Netflix Movie Review: 'Blood Will Tell' ('La Misma Sangre') Offers Stellar Suspense Tale

Blood Will Tell La Misma Sangre Elías Oscar Martínez Carla Dolores Fonzi
Seldom, do you see a morality tale done with as evocative an edge as the one displayed in this Netflix movie. A story filled with stellar suspense is what “Blood Will Tell” (originally titled “La Misma Sangre”) delivers. Told in an easy to follow non-linear format and set in Argentina, the Spanish-language film opens as a family get-together is in lively progress.

The son-in-law of the host is already agitated, and when he witnesses a moment of unguarded tension between his in-laws, his feelings are only heightened. Married to the couple's elder daughter, Carla (Dolores Fonzi), with whom he has a son, Sebastián (Diego Velázquez) seems to already be on alert when it comes to his father-in-law, Elías (Oscar Martínez). Then it happens.


His mother-in-law is found dead from an apparent accident. Sebastián is immediately suspicious there is more to the story. These suspicions (what he believes he knows versus the facts) build to an intense climax. The slow boil of earlier tensions mounting before quietly erupting in unexpected ways.

As is becoming a popular theme of late, director Miguel Cohan's film dives into the impact of context and perspective. In life, what we often think we know, can definitively prove, and where the truth actually lies, often leads to an unresolved conclusion.
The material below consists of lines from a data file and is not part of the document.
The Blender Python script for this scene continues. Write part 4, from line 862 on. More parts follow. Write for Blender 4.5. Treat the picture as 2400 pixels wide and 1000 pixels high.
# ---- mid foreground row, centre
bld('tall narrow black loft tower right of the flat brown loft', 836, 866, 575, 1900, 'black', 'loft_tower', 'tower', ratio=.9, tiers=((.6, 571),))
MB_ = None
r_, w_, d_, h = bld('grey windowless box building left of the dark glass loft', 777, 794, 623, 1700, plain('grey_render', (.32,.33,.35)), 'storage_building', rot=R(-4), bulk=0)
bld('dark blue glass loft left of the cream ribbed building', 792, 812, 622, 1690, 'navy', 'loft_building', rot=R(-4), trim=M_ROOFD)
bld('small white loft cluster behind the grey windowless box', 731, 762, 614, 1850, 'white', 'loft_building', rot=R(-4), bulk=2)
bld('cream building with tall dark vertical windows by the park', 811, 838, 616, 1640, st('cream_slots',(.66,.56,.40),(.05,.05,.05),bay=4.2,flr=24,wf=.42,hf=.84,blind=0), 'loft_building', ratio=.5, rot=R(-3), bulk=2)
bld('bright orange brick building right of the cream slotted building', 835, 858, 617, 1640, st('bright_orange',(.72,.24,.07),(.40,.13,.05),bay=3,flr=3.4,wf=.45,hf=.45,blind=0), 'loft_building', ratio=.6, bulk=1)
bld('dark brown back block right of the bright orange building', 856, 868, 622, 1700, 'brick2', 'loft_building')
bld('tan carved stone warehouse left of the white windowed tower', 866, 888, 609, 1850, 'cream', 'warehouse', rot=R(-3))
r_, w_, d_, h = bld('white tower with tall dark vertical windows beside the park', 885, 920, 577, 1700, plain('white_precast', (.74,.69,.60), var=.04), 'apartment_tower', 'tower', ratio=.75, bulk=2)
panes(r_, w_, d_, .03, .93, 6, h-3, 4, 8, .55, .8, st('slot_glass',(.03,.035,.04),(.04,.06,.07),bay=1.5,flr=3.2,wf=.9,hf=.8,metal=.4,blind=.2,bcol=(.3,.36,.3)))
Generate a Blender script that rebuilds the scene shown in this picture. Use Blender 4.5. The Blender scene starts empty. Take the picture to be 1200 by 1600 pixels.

Unlike real life, scripted media can become a portal for the audience to see the absolute truth and weigh in on it. There are seldom such cold comforts in existence. That ability to know the complete picture and question it is available here.

“Blood Will Tell” teaches a valuable lesson in what it means to learn new information and how it alters the entire context of a scenario. First impressions can often mean a lot. However, an honest second and third look via newly received knowledge should count for a lot more.


This is an absorbing and suspensefully crafted drama. One that never bores. As Manuel and Ana Cohan's script breathes with quiet certainty. A kernel of suspicion and the shadow of truth take “Blood Will Tell” down a dramatic path.

As someone who fancies family dramas as a never-ending source of fascination and study, this film delivers a vast assortment of it. It cleverly utilizes the sense of a snapshot before revealing a longer gaze into the central family.

Why the son-in-law seems to already be at odds with his father-in-law is not explained. It is left open to interpretation. There are cracks to discerning it without anything concrete manifesting. This is part of the fascination in exploring the richly designed characters.

A deep and intricate understanding of the ensemble comes through in conversational-like waves. Gathering such a strong sense or impression of a cast of characters can frequently take hours. “Blood Will Tell” manages it in just under two.


The cast's natural performances bring the movie to life in a way that makes the audience feel like voyeurs to intimate scenes they should not be privy too. Oscar Martínez brilliantly portrays Elías by conveying the fully-realized edges of an enigmatic figure. One the audience will be grappling with long after the movie is over.

Like the revenge thriller “Your Son” (“Tu Hijo”), the ending of Manuel Cohan's film leaves viewers with a lot to contemplate, which is what quality movies should do. While some content can be like enjoying a dessert, there is nothing better than taking in a nutritious meal. One that serves to sustain thought for a long time. That is the experience that “Blood Will Tell” provides with stirring profundity.

Rating: 8/10


“Blood Will Tell” (originally titled “La Misma Sangre”) is currently streaming on Netflix.